Al Gore
Al GoreReuters

Former Vice President and 2000 Democratic presidential nominee Al Gore said that he is not excited over US President Donald Trump’s intentions to pull the US out of the 2015 Paris Accord, which calls on countries to take steps to curb carbon dioxide emissions and fight global warming, warning that Tweets alone will not solve anything.

Trump expressed skepticism about the notion of global warming in dozens of Tweets before his presidency, calling it a “canard.” In June, he announced that the US would pull out of the accord, citing the unfair burden it placed on the US.
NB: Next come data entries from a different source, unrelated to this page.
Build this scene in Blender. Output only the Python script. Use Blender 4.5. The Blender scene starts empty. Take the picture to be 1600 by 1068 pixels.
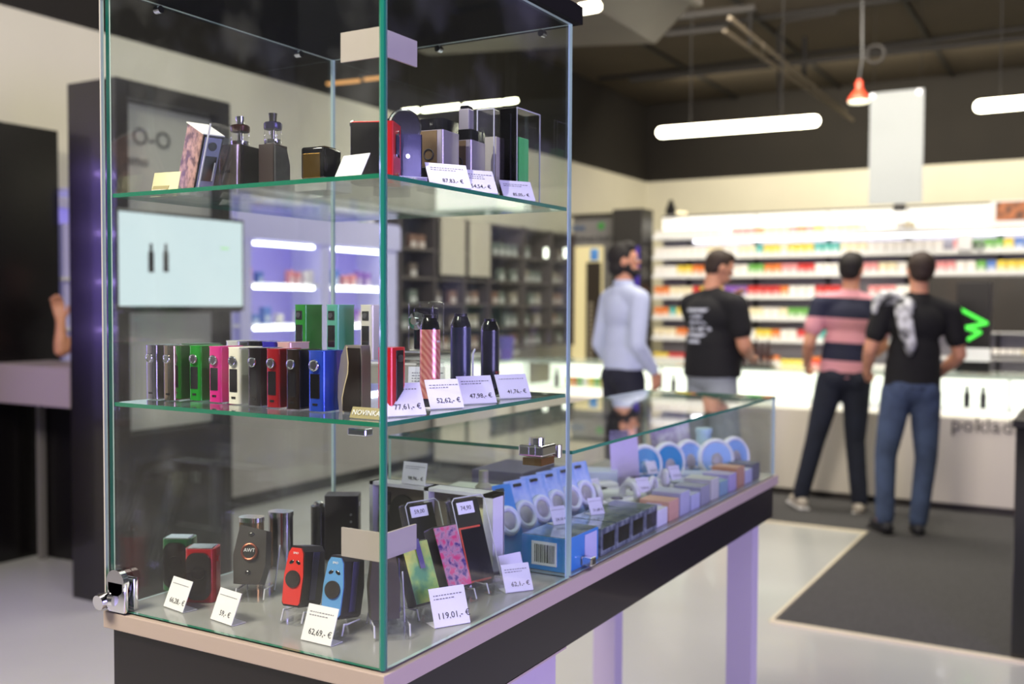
import bpy, bmesh, math, random
from mathutils import Vector, Matrix, Euler
random.seed(7)
PI = math.pi
sc = bpy.context.scene
COL = sc.collection

# ------------------------------------------------------------------ camera
FPX, PITCH, ROLL, YAW = 1587.76, math.radians(2.0658), math.radians(.261), math.radians(30.2105)
CAM = Vector((.7908, -1.0316, 1.42))
fw = Vector((-math.sin(YAW), math.cos(YAW), 0)); rt = Vector((math.cos(YAW), math.sin(YAW), 0)); up = Vector((0, 0, 1))
cF = fw * math.cos(PITCH) - up * math.sin(PITCH)
cU0 = up * math.cos(PITCH) + fw * math.sin(PITCH)
cR = rt * math.cos(ROLL) + cU0 * math.sin(ROLL)
cU = cU0 * math.cos(ROLL) - rt * math.sin(ROLL)
cd = bpy.data.cameras.new('camera'); cam = bpy.data.objects.new('camera', cd); COL.objects.link(cam)
cd.sensor_width = 36; cd.lens = FPX / 1600 * 36; cd.sensor_fit = 'HORIZONTAL'; cd.clip_start = .05; cd.clip_end = 100
cam.matrix_world = Matrix(((cR.x, cU.x, -cF.x, CAM.x), (cR.y, cU.y, -cF.y, CAM.y), (cR.z, cU.z, -cF.z, CAM.z), (0, 0, 0, 1)))
cd.dof.use_dof = True; cd.dof.focus_distance = 1.5; cd.dof.aperture_fstop = 3.2
sc.camera = cam

def at(px, py, **k):
    """the point of a known plane (x=, y= or z=) that stands at a pixel of the 1600x1068 photograph"""
    d = cF * FPX + cR * (px - 800) - cU * (py - 534)
    (a, v), = k.items(); i = 'xyz'.index(a)
    return CAM + d * ((v - CAM[i]) / d[i])

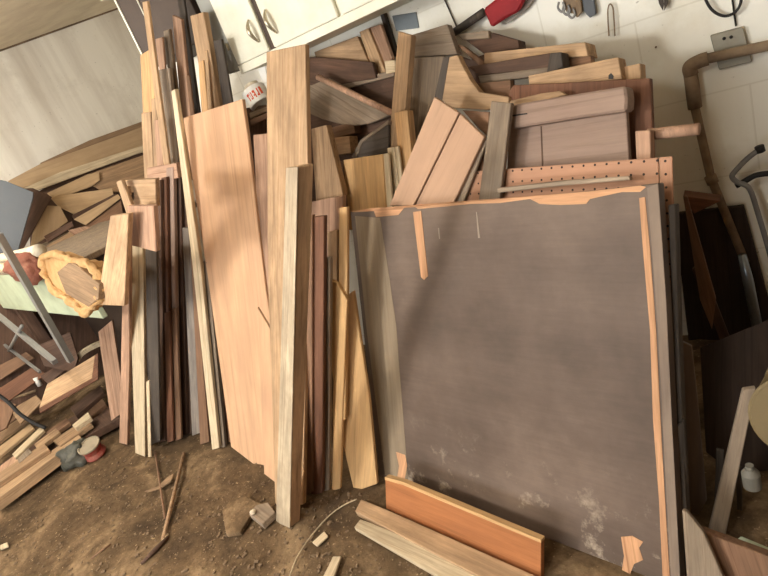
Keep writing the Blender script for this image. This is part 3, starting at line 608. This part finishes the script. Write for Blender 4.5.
col = mixc(nt, col, lin((196, 180, 158)), m2.outputs[0])
L.new(col, b.inputs['Base Color']); b.inputs['Roughness'].default_value = .6; b.inputs['Specular IOR Level'].default_value = .3
bp = N(nt, 'ShaderNodeBump', Strength=.15, Distance=.004); L.new(n2.outputs[0], bp.inputs['Height']); L.new(bp.outputs[0], b.inputs['Normal'])
M['panel'] = mt
M['barewood'] = wood('bare_orange_veneer', (212, 158, 114), contrast=1.1, grain=1.2, dirt=.35, dirtc=(180, 120, 80))
M['greyedge'] = wood('grey_painted_edge', (128, 110, 96), contrast=.6, dirtc=(150, 130, 112))
M['band'] = wood('faded_olive_band', (142, 124, 100), contrast=.5, grain=.8, dirt=.4, dirtc=(112, 96, 84))
pn = B('panel', [(350,212),(420,205),(500,199),(590,191),(658,183),(666,300),(672,426),(681,590),(524,530),(379,475),(364,340)], PP(0), .04, 'panel', 'big square brown painted panel with peeled orange edges leaning in front', 'panel', axis=9, bevel=.003)
def strip(name, poly, mat, d=-.0016, lab=None):
    s = slab(name, poly, PP(d), .0026, mat, parent=pn, bevel=0)
    if lab: s['label'] = lab
strip('faded_band', [(355,216),(380,218),(387,262),(396,325),(408,480),(385,475),(378,420),(366,325)], 'band', -.001)
strip('bare_strip', [(350,212),(372,208),(420,205),(480,200.5),(540,195.5),(590,191.3),(640,185.5),(646,187),(640,192),(622,192),(590,199),(586,204),(560,205),(540,204),(530,199),(500,203),(470,204),(440,207),(418,209),(412,205),(404,208),(398,215),(376,217),(374,211),(360,212)], 'barewood')
strip('bare_strip', [(413,212),(421,211),(424,240),(428,276),(424,280),(421,277),(417,244)], 'barewood', -.0018)
strip('bare_strip', [(639,198),(645,197),(650,250),(656,330),(662,450),(670,584),(663,584),(659,500),(653,420),(650,330),(643,250)], 'barewood', -.0018)
strip('edge_strip', [(647,188),(658,183.5),(666,300),(672,426),(680.6,589),(671.5,586),(664,450),(658,330),(652,250)], 'greyedge', -.0014)
strip('bare_patch', [(621,537),(632,536),(643,542),(639,548),(643,560),(634,564),(630,574),(622,570),(624,556)], 'barewood', -.0018)
strip('bare_patch', [(396,452),(405,455),(407,466),(404,482),(397,479),(399,466)], 'barewood', -.0022)
M['scuff'] = plain('pale_scuff', (150, 136, 122), rough=.9, blot=.5)
strip('scuff', [(438,228),(439,228),(440,239),(439,239)], 'scuff', -.0018); strip('scuff', [(476,212),(477,212),(480,238),(478,238)], 'scuff', -.0018)

# pegboard behind it, holes drawn in its own material
M['peg'] = wood('pegboard_hardboard', (186, 136, 106), contrast=.3, dirt=.25)
nt = M['peg'].node_tree; L = nt.links; b = nt.nodes['Principled BSDF']; src = b.inputs['Base Color'].links[0].from_socket
pc = coords(nt, (1/.033, 0, 1/.033)); fr = N(nt, 'ShaderNodeVectorMath', operation='FRACTION'); L.new(pc.outputs[0], fr.inputs[0])
sb_ = N(nt, 'ShaderNodeVectorMath', operation='SUBTRACT'); sb_.inputs[1].default_value = (.5, 0, .5); L.new(fr.outputs[0], sb_.inputs[0])
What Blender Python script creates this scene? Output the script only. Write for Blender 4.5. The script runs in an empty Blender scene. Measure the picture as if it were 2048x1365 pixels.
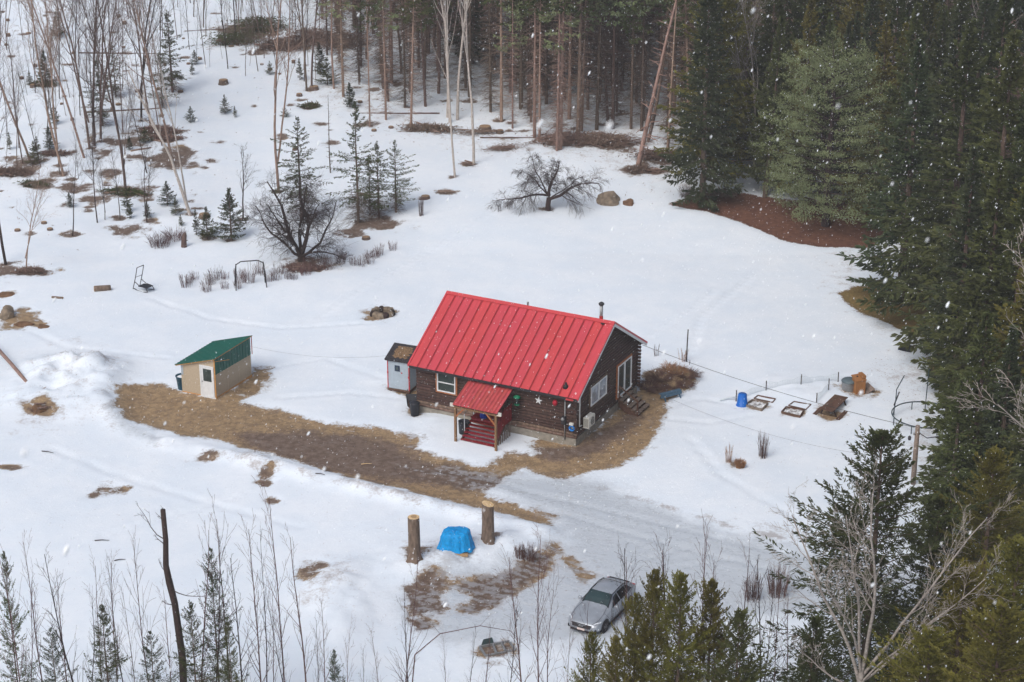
import bpy, math, random
import numpy as np
from math import sin, cos, pi, radians, sqrt
from mathutils import Vector, Matrix

random.seed(7); RS = np.random.RandomState(11)
SC = bpy.context.scene
COL = SC.collection

# ------------------------------------------------------------------ camera, sky, sun, exposure
CAM_H, PITCH, FPX = 49.776, 0.3839, 3982.0
cd = bpy.data.cameras.new('camera'); cam = bpy.data.objects.new('camera', cd); COL.objects.link(cam)
cam.location = (0, 0, CAM_H); cam.rotation_euler = (pi/2 - PITCH, 0, 0)
cd.sensor_width = 36; cd.lens = FPX/2048*36; cd.clip_start = .5; cd.clip_end = 3000
cd.dof.use_dof = True; cd.dof.focus_distance = 118; cd.dof.aperture_fstop = 3.2
SC.camera = cam

SUN_EL, SUN_AZ = radians(48), radians(215)
world = bpy.data.worlds.new('World'); SC.world = world; world.use_nodes = True
wn = world.node_tree; bg = wn.nodes['Background']
sky = wn.nodes.new('ShaderNodeTexSky'); sky.sky_type = 'NISHITA'; sky.sun_disc = False
sky.sun_elevation = SUN_EL; sky.sun_rotation = SUN_AZ; sky.air_density = 1.0; sky.dust_density = 4.0; sky.ozone_density = 1.0
hs = wn.nodes.new('ShaderNodeHueSaturation'); hs.inputs['Saturation'].default_value = .70
wn.links.new(sky.outputs[0], hs.inputs['Color']); wn.links.new(hs.outputs[0], bg.inputs['Color'])
bg.inputs['Strength'].default_value = 0.15
sl = bpy.data.lights.new('sun', 'SUN'); so = bpy.data.objects.new('sun', sl); COL.objects.link(so)
sl.energy = 1.2; sl.angle = radians(35); sl.color = (1, .985, .96)
so.rotation_euler = (pi/2 - SUN_EL, 0, pi - SUN_AZ)
so.location = (0, 60, 80)
SC.view_settings.view_transform = 'Standard'; SC.view_settings.look = 'None'
SC.view_settings.gamma = 1; SC.view_settings.use_curve_mapping = False
SC.view_settings.exposure = -0.02
SC.cycles.max_bounces = 5; SC.cycles.diffuse_bounces = 3; SC.cycles.glossy_bounces = 2
SC.cycles.transparent_max_bounces = 4; SC.cycles.volume_bounces = 0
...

“I can put no other consideration before the wellbeing of American citizens,” Trump said at the time. “The Paris Climate Accord is simply the latest example of Washington entering into an agreement that disadvantages the United States to the exclusive benefit of other countries, leaving American workers -- who I love -- and taxpayers to absorb the cost in terms of lost jobs, lower wages, shuttered factories, and vastly diminished economic production.”

On Monday, Nicaragua announced it would join the Paris climate agreement, leaving the United States and Syria as the only nations not to be part of the global pact.

Gore, who has made fighting global warming his top priority since his failed presidential run in 2000, told Yediot Aharonot that he was unfazed about a US withdrawal from the agreement.

“All of Trump’s Tweets won’t help,” he said. “The train has already left the station. All the countries of the world have already declared that they will continue to hold by the agreement.”

“I feel it burning deep in my bones,” he described. “If we don’t solve the climate threat, it will threaten the future of humanity. The pollution in our skies contains a quantity of heat equal to 400 thousand nuclear explosions the size of [the blast] in Hiroshima.”